### [What to work on]
Reproduce the data that follows in its entirety, character for character.

(Records with scene code)
--------------------------------------------------

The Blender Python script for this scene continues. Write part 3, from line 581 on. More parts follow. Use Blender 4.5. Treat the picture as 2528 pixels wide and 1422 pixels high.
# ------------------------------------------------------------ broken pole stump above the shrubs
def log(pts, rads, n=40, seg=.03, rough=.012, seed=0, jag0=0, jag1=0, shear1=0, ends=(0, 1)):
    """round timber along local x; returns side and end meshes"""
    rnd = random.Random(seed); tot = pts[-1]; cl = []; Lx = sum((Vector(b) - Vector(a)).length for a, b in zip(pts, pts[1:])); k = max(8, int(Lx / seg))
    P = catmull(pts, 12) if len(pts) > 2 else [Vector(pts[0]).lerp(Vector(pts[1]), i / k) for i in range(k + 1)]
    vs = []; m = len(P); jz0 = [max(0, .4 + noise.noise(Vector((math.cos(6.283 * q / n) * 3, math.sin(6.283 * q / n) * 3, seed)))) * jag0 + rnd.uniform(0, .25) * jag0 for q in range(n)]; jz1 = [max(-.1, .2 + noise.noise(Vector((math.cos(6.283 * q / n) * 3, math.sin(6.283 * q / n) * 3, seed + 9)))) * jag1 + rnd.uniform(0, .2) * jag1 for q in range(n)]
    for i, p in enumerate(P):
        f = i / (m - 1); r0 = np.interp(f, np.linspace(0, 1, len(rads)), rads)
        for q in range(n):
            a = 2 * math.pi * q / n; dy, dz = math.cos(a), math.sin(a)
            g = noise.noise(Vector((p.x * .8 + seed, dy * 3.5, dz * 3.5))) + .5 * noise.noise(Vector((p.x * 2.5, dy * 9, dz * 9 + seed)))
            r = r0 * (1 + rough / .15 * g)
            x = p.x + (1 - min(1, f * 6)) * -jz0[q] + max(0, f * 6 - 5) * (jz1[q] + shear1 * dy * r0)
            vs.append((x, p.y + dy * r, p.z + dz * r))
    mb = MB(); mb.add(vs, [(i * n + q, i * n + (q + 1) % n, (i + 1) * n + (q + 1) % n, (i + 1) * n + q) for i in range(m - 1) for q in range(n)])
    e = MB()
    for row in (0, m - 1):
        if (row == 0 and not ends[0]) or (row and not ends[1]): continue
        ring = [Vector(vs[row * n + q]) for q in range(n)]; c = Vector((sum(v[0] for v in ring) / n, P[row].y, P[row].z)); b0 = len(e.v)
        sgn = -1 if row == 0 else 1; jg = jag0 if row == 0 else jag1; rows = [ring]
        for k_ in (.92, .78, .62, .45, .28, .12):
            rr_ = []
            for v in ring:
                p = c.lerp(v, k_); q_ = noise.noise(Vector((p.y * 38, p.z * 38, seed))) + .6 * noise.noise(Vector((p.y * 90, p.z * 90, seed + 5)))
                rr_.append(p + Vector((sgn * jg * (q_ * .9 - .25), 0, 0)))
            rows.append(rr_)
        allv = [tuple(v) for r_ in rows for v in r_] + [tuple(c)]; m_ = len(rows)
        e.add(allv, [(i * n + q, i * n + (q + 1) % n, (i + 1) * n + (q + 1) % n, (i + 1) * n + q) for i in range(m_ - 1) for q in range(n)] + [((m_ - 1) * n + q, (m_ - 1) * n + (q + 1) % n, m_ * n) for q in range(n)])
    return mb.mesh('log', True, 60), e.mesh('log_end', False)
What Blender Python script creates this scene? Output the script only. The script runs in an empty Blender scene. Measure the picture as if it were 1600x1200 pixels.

--------------------------------------------------

### [Written answer]
The Blender Python script for this scene continues. Write part 3, from line 581 on. More parts follow. Use Blender 4.5. Treat the picture as 2528 pixels wide and 1422 pixels high.
# ------------------------------------------------------------ broken pole stump above the shrubs
def log(pts, rads, n=40, seg=.03, rough=.012, seed=0, jag0=0, jag1=0, shear1=0, ends=(0, 1)):
    """round timber along local x; returns side and end meshes"""
    rnd = random.Random(seed); tot = pts[-1]; cl = []; Lx = sum((Vector(b) - Vector(a)).length for a, b in zip(pts, pts[1:])); k = max(8, int(Lx / seg))
    P = catmull(pts, 12) if len(pts) > 2 else [Vector(pts[0]).lerp(Vector(pts[1]), i / k) for i in range(k + 1)]
    vs = []; m = len(P); jz0 = [max(0, .4 + noise.noise(Vector((math.cos(6.283 * q / n) * 3, math.sin(6.283 * q / n) * 3, seed)))) * jag0 + rnd.uniform(0, .25) * jag0 for q in range(n)]; jz1 = [max(-.1, .2 + noise.noise(Vector((math.cos(6.283 * q / n) * 3, math.sin(6.283 * q / n) * 3, seed + 9)))) * jag1 + rnd.uniform(0, .2) * jag1 for q in range(n)]
    for i, p in enumerate(P):
        f = i / (m - 1); r0 = np.interp(f, np.linspace(0, 1, len(rads)), rads)
        for q in range(n):
            a = 2 * math.pi * q / n; dy, dz = math.cos(a), math.sin(a)
            g = noise.noise(Vector((p.x * .8 + seed, dy * 3.5, dz * 3.5))) + .5 * noise.noise(Vector((p.x * 2.5, dy * 9, dz * 9 + seed)))
            r = r0 * (1 + rough / .15 * g)
            x = p.x + (1 - min(1, f * 6)) * -jz0[q] + max(0, f * 6 - 5) * (jz1[q] + shear1 * dy * r0)
            vs.append((x, p.y + dy * r, p.z + dz * r))
    mb = MB(); mb.add(vs, [(i * n + q, i * n + (q + 1) % n, (i + 1) * n + (q + 1) % n, (i + 1) * n + q) for i in range(m - 1) for q in range(n)])
    e = MB()
    for row in (0, m - 1):
        if (row == 0 and not ends[0]) or (row and not ends[1]): continue
        ring = [Vector(vs[row * n + q]) for q in range(n)]; c = Vector((sum(v[0] for v in ring) / n, P[row].y, P[row].z)); b0 = len(e.v)
        sgn = -1 if row == 0 else 1; jg = jag0 if row == 0 else jag1; rows = [ring]
        for k_ in (.92, .78, .62, .45, .28, .12):
            rr_ = []
            for v in ring:
                p = c.lerp(v, k_); q_ = noise.noise(Vector((p.y * 38, p.z * 38, seed))) + .6 * noise.noise(Vector((p.y * 90, p.z * 90, seed + 5)))
                rr_.append(p + Vector((sgn * jg * (q_ * .9 - .25), 0, 0)))
            rows.append(rr_)
        allv = [tuple(v) for r_ in rows for v in r_] + [tuple(c)]; m_ = len(rows)
        e.add(allv, [(i * n + q, i * n + (q + 1) % n, (i + 1) * n + (q + 1) % n, (i + 1) * n + q) for i in range(m_ - 1) for q in range(n)] + [((m_ - 1) * n + q, (m_ - 1) * n + (q + 1) % n, m_ * n) for q in range(n)])
    return mb.mesh('log', True, 60), e.mesh('log_end', False)
What Blender Python script creates this scene? Output the script only. The script runs in an empty Blender scene. Measure the picture as if it were 1600x1200 pixels.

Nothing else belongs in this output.